The rule stating that you can make a vow of silence (refuse to answer a question posed by another player) has a strong effect on the game and strongly contributes to the monastic ambiance. This is more allusion - in French we say a "wink" - than simulation. When someone states that he has made such a vow, you know you are in a monastery - even though it has nothing to do with the monastic orders used in the game, and even though in the real world you usually don't make such a vow for just a few hours.

It is the same with the masses that regulate the game. Every four turns, players are called to mass and their pawns gather in the abbey church. Players pass cards to their neighbors during the mass, suggesting the talking and whispering of monks at this occasion. Also, there is always some unexpected event occurring at the end of the mass - suggested by drawing an event card. Laget and I wanted action cards, and calling them "books" was an obvious move.

Layout and pawns for Mystery of the Abbey. (Days of Wonder)

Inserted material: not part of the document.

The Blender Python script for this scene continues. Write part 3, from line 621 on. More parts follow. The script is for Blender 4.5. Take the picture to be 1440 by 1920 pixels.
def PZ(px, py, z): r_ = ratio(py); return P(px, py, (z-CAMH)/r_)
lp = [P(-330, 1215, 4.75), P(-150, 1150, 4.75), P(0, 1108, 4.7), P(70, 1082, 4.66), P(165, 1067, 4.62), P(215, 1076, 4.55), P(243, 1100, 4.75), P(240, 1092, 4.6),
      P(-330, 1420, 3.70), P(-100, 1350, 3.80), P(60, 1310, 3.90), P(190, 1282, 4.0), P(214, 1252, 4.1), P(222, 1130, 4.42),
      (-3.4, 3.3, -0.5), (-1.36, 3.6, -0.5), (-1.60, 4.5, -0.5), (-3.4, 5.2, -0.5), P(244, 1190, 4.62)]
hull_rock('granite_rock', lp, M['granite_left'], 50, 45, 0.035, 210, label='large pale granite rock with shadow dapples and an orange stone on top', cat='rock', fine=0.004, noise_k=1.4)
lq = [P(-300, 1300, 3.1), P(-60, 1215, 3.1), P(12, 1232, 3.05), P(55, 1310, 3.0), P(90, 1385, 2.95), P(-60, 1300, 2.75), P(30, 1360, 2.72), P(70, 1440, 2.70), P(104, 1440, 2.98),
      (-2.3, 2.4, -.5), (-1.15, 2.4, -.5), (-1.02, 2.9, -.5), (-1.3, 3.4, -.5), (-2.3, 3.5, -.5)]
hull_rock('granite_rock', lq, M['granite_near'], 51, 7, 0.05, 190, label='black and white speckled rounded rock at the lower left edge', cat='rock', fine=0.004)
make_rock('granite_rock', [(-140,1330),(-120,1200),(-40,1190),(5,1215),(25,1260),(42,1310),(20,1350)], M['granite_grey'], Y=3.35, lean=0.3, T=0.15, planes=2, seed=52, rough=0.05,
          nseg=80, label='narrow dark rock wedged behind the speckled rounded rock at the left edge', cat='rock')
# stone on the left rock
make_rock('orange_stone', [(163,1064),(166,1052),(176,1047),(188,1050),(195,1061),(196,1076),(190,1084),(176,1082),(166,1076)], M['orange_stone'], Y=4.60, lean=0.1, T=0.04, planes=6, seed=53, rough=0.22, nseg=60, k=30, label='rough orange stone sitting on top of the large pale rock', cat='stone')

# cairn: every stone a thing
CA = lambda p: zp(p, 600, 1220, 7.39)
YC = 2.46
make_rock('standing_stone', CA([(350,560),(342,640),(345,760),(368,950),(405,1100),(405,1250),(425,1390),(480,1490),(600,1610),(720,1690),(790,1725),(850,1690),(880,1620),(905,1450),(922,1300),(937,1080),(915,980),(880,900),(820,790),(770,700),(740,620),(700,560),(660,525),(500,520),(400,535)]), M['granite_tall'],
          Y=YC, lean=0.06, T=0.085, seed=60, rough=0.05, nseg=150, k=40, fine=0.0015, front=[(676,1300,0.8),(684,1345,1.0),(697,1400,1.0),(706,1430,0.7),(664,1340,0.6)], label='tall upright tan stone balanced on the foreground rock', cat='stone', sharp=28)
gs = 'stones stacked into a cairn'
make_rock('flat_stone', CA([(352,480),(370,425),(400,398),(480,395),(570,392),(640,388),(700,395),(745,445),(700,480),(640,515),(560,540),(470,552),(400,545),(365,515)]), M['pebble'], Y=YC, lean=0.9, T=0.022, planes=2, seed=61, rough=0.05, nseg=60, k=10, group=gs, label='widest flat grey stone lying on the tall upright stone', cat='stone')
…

This shows clearly that there is no "first" and "second" between game systems and game setting, but that when the design flows well, as I like it to flow, systems and theme regularly generate each other in a dialectic process. Sometimes, a mechanism can induce a theme (a whodunit game where you look for the culprit can be set in the Cadfael/Name of the Rose universe); sometimes the setting suggests a mechanism (if it's a monastery, there must be a rule about silence, and there must be masses). noteSide Barnote

The idea was to suggest both Clue and The Name of the Rose, so there had to be rooms, there had to be a murder, and there had to be monks. Our rooms not only have different names, but also different effects, selected both to be useful in the game and to suggest the story. A problem with Clue is that you can play Miss Scarlet without knowing that Miss Scarlet is the murderer, and we took care to avoid such incoherencies. To differentiate the monks, rank and order sounded obvious, and combining those with a physical aspect gave a strong whodunit feel to the questions asked: "Have you seen a fat, bearded Benedictine..." Now you are in a whodunit.

References: Literature

Eco, Umberto (translated by William Weaver) (1983). The Name of the Rose. Orlando: Harcourt Books.

References: Games

Mystery of the Abbey. Bruno Faidutti and Serge Laget; Days of Wonder. 2003.